Keeping the nitrates a little lean will help with the red plants, as well.
 
i have been reading hours and hours across the net looking for how people keep theirs red. The only one thats making sense to me now is stress on the plants. Stress seems to pull out the red, but when the plant becomes healthy and starts to grow, it springs out some green. I am still balancing out my ferts for now and just recovered from having the BGA from 0nitrates. Ill find a way to keep it 5-8ppm eventually and see how it works. Sitting at about 20-30ppm now
 
Also I am using the Odyssea T5HO quad light system with their 6,500k bulbs- So im almost certain there is better out there. Im wondering if I should switch 2 out to get some pink bulbs that have higher red output in the spectrum

Depending on the plants..... What plants are you trying? Water and light conditions are next. Things such as Water temps, Hardness, how high or low your Nitrates are and making sure your feeding the plants what they need how they need them. Some feed from Column and some from Substrate. Co2 can be an asset as well. But making sure you have enough and arent to low of an amount makes a difference. You cant go off a drop checker. Use the plants and fish to tell you when you have enough.

BUT one of the biggest factors is...... Light

Dont get to wrapped up in spectrum. First you need to qualify if your tank meets a true High light tank.
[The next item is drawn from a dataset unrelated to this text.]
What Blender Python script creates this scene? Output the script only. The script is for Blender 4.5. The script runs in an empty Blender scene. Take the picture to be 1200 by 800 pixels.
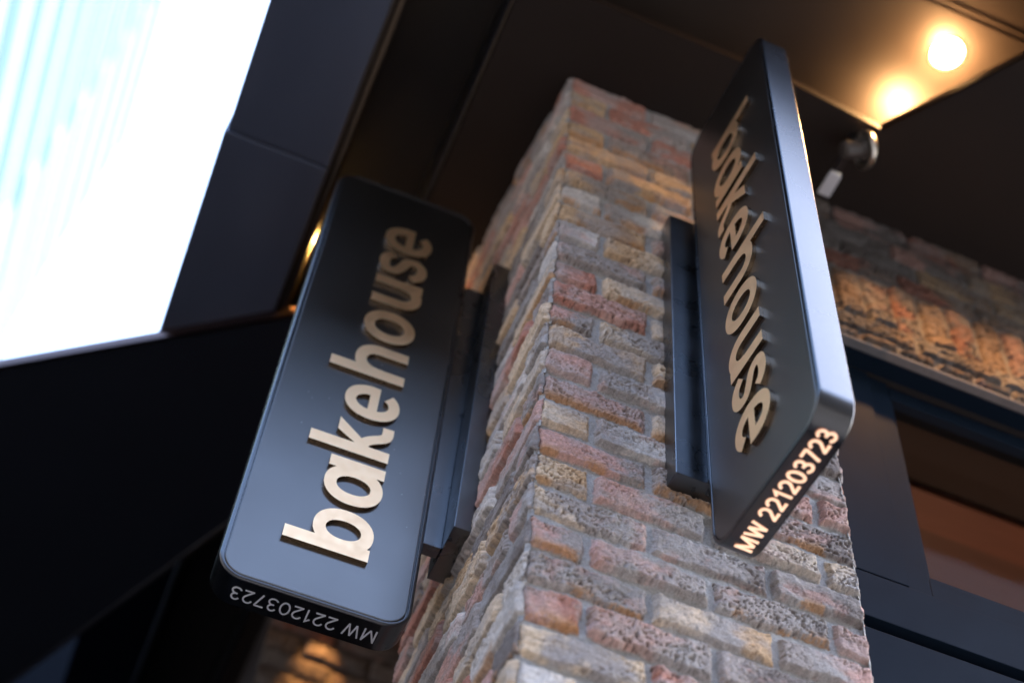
import bpy, bmesh, math, random
import numpy as np
from mathutils import Vector, Matrix
from mathutils.geometry import delaunay_2d_cdt
random.seed(7)
PI = math.pi
GZ = -3.631                      # street level; the lens is 1.6 m above it
ZS = 1.49                        # underside of the soffit the pillar runs into
ZC = 1.75                        # upper ceiling of the canopy
sc = bpy.context.scene
col = sc.collection

# ------------------------------------------------------------------ helpers
def tag(o, label=None, cat=None, group=None, kind=None):
    if label: o['label'] = label
    if cat: o['category'] = cat
    if group: o['group'] = group
    if kind: o['kind'] = kind
    return o

def empty(name, loc=(0, 0, 0)):
    o = bpy.data.objects.new(name, None); col.objects.link(o)
    o.location = loc; o.empty_display_size = .05
    return o

def link(name, me, mat, parent=None):
    o = bpy.data.objects.new(name, me); col.objects.link(o)
    if mat: me.materials.append(mat)
    if parent:
        o.parent = parent
        o.matrix_parent_inverse = Matrix.Translation(-Vector(parent.location))
    return o

def from_bm(name, bm, mat, parent=None, smooth=False):
    bmesh.ops.recalc_face_normals(bm, faces=bm.faces)
    me = bpy.data.meshes.new(name); bm.to_mesh(me); bm.free()
    if smooth:
        me.polygons.foreach_set('use_smooth', [True] * len(me.polygons))
    return link(name, me, mat, parent)

def add_box(bm, a, b, bev=0.0, seg=2):
    xs, ys, zs = zip(a, b)
    vs = [bm.verts.new((xs[i], ys[j], zs[k])) for i in (0, 1) for j in (0, 1) for k in (0, 1)]
    fs = [(0, 1, 3, 2), (4, 6, 7, 5), (0, 4, 5, 1), (2, 3, 7, 6), (0, 2, 6, 4), (1, 5, 7, 3)]
    faces = [bm.faces.new([vs[i] for i in f]) for f in fs]
    if bev:
        es = list({e for f in faces for e in f.edges})
        bmesh.ops.bevel(bm, geom=es, offset=bev, segments=seg, profile=.5, affect='EDGES')

def box(name, a, b, mat, parent=None, bev=0.0):
    bm = bmesh.new(); add_box(bm, a, b, bev)
    return from_bm(name, bm, mat, parent)

def add_prism(bm, pts, z0, z1):
    lo = [bm.verts.new((x, y, z0)) for x, y in pts]; hi = [bm.verts.new((x, y, z1)) for x, y in pts]
    n = len(pts)
    bm.faces.new(lo); bm.faces.new(hi)
    for i in range(n): bm.faces.new([lo[i], lo[(i + 1) % n], hi[(i + 1) % n], hi[i]])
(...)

PAR data is really the best way to determine NOT watts per gallon. While the Odyssea lights are affordible and they are T5HO, They lack alot of things to make many tanks be a High light or even a Medium to high light set up. The 2 biggest things you will find is the Reflectors and the Ballasts. The stuff that Odyssea and other budget minded lights uses are cheaper and have or create less out put or just plain waste the energy emitted. Im not trying to knock your lights. BUT there is a big difference in manufactures and what your return on investment is.

First you would need to see if by using PAR data if you would really be a High light tank. If you measure from the top of your substrate to the bottom of your light how far is it? How many bulbs? How long is the fixture? How wide are the bulbs split apart? Once we have that we can look at a chart to see where our starting point is and what your light would be considered.